The Case Of The Three Sided Dream is quite memorable and a fine tribute to the often-astounding Rahsaan Roland Kirk.

Ruth Price’s Jazz Bakery has a dazzling schedule of jazz greats scheduled during the next few months. Coming up at the Moss Theater are Tessa
Souter’s birthday celebration (Apr. 8), and quartets led by Russell Malone (Apr. 15), Peter Erskine (May 12), Billy Childs (May 26) and
Ambrose Akinmusire (June 16). The Gordon Goodwin Little Phat Band will be at the Kirk Douglas Theater (June 9) while Buster Williams’
quartet (June 24) will be presented at the Nate Holden Theater.

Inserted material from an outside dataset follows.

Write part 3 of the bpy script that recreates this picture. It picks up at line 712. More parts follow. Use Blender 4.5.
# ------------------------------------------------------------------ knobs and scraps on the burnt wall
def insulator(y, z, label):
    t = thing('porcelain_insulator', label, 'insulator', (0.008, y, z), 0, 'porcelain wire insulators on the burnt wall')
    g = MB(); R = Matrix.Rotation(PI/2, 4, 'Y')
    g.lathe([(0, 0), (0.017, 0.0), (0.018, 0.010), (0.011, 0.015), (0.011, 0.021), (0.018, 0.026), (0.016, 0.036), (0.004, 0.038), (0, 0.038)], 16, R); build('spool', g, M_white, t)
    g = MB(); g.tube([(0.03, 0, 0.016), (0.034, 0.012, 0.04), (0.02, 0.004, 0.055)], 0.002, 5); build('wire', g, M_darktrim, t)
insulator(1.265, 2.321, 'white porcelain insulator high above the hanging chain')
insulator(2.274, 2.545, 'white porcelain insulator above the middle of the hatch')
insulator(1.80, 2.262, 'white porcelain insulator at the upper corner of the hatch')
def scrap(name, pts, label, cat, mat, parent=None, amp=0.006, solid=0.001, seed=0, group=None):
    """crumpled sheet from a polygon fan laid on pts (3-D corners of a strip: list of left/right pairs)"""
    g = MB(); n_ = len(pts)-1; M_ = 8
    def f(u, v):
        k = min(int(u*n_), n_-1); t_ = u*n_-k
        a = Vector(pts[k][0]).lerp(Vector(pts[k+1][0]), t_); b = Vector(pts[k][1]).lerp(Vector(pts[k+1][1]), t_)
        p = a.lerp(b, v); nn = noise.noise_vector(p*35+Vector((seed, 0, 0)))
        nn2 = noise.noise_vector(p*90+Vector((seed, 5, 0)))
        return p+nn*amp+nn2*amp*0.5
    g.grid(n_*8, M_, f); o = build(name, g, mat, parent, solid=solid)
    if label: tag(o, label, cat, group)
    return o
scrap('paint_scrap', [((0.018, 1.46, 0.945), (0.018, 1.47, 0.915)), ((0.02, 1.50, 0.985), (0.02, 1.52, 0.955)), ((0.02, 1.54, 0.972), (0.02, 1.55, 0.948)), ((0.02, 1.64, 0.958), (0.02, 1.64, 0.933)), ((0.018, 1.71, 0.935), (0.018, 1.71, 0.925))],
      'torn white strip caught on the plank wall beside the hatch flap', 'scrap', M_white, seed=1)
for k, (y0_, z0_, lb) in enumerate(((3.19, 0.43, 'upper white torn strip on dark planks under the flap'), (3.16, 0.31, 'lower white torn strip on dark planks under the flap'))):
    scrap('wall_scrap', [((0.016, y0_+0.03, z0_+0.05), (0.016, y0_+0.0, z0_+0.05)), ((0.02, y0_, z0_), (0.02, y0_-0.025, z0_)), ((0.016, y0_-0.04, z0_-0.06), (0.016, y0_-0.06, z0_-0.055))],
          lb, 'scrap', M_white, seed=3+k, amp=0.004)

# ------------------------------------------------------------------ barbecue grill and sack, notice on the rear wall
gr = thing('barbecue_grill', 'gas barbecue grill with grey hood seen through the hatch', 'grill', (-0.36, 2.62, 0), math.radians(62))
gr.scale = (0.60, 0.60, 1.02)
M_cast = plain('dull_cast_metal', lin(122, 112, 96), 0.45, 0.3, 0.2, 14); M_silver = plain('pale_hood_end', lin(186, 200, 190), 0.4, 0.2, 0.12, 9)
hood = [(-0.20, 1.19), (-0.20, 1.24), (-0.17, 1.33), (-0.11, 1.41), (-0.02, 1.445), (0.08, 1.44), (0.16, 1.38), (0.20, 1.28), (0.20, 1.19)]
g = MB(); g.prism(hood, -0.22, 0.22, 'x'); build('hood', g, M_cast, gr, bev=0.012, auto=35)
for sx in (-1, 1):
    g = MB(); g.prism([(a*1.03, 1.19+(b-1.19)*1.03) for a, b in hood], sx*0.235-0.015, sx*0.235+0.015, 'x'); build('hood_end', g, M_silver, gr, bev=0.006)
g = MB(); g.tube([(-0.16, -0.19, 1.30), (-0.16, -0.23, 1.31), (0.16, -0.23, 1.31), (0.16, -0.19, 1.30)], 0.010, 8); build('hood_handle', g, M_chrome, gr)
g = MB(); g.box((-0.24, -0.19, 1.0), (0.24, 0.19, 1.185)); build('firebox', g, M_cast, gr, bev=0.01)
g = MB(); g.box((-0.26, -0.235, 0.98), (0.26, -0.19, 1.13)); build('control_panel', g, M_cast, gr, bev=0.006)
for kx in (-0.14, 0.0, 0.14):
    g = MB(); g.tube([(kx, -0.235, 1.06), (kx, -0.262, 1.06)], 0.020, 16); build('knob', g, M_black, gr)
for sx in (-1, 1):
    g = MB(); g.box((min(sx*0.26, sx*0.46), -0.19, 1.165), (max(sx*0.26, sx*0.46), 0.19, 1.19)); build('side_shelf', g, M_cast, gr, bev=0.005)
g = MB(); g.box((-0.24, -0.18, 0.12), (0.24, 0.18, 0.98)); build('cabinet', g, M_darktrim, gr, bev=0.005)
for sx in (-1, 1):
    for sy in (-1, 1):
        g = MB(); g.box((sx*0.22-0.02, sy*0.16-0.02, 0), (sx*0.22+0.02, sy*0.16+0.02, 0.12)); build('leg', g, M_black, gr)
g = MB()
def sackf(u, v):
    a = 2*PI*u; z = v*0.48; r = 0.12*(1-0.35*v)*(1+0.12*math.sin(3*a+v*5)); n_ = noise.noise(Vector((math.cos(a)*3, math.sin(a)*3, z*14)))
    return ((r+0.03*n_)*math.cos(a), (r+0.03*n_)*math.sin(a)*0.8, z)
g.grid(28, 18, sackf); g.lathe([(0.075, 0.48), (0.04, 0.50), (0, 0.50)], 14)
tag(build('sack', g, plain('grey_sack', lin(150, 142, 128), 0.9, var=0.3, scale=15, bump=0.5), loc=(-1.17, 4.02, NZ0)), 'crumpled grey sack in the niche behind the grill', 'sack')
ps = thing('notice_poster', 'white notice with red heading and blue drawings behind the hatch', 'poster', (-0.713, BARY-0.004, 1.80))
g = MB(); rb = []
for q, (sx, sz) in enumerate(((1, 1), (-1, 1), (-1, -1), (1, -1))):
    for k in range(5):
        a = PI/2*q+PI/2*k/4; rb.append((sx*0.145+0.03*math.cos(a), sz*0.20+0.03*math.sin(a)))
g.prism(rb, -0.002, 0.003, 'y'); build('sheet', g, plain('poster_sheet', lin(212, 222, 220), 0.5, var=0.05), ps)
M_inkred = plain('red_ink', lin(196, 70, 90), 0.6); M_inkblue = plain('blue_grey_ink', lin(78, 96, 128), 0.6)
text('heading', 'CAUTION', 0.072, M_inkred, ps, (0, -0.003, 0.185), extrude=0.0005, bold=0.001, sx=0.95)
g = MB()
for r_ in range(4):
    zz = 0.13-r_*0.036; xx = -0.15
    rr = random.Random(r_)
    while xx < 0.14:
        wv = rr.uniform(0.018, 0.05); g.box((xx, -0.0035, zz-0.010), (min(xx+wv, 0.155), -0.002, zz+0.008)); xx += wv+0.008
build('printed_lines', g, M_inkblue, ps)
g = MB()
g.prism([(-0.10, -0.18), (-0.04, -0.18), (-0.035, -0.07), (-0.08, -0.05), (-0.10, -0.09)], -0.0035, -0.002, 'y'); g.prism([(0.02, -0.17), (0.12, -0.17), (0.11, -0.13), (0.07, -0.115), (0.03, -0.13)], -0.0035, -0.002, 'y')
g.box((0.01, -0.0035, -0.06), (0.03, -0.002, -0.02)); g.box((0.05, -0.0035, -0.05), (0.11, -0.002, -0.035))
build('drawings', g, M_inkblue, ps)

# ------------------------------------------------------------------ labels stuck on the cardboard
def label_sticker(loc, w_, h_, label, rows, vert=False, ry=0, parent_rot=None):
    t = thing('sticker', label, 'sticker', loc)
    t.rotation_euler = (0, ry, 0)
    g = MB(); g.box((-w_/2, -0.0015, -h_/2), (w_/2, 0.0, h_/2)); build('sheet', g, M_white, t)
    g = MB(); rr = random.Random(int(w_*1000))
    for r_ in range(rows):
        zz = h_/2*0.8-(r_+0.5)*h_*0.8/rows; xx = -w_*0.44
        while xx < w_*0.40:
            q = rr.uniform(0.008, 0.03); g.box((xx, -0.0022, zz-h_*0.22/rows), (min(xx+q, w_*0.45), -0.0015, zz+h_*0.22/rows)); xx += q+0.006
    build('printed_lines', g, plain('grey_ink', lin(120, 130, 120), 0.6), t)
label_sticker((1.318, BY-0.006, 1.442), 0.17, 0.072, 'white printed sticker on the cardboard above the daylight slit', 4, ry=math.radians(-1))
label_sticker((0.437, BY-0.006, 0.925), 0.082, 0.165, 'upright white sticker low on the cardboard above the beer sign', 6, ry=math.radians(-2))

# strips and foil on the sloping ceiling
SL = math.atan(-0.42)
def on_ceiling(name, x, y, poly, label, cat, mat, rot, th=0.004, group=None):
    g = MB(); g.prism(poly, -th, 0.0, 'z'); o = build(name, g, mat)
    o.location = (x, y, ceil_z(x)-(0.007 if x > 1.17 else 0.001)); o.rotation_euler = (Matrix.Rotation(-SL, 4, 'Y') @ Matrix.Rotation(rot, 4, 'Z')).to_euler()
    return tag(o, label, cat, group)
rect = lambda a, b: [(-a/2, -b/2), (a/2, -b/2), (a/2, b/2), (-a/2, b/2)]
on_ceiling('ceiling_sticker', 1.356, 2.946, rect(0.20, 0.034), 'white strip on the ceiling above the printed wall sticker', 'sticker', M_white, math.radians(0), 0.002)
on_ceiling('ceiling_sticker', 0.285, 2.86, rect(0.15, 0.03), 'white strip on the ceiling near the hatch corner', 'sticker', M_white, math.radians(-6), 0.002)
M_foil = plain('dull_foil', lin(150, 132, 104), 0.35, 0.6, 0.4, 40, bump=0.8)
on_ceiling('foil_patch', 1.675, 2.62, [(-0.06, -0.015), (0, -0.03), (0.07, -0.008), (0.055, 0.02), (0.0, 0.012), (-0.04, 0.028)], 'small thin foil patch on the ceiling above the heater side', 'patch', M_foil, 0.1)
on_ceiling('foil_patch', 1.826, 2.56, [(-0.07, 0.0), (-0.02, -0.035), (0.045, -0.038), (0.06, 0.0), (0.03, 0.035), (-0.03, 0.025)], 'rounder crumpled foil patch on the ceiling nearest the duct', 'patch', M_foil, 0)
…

April also includes significant performances by Doug MacDonald’s Jazz Marathon (Apr. 4 at the E-Spot), Corky Hale’s tribute to Billie Holiday
(Catalina’s on Apr. 6), the Bob Mintzer-Peter Erskine Big Band (Apr. 7 at the E-Spot), Barbara Morrison’s tribute to Ella Fitzgerald (Catalina’s
on Apr. 9), 90-year old Doc Severinsen and his big band (Apr. 13 at the Valley Performing Arts Center) and Charles Lloyd (Apr. 14 at UCLA’s
Royce Hall). It makes one very happy to be in Southern California!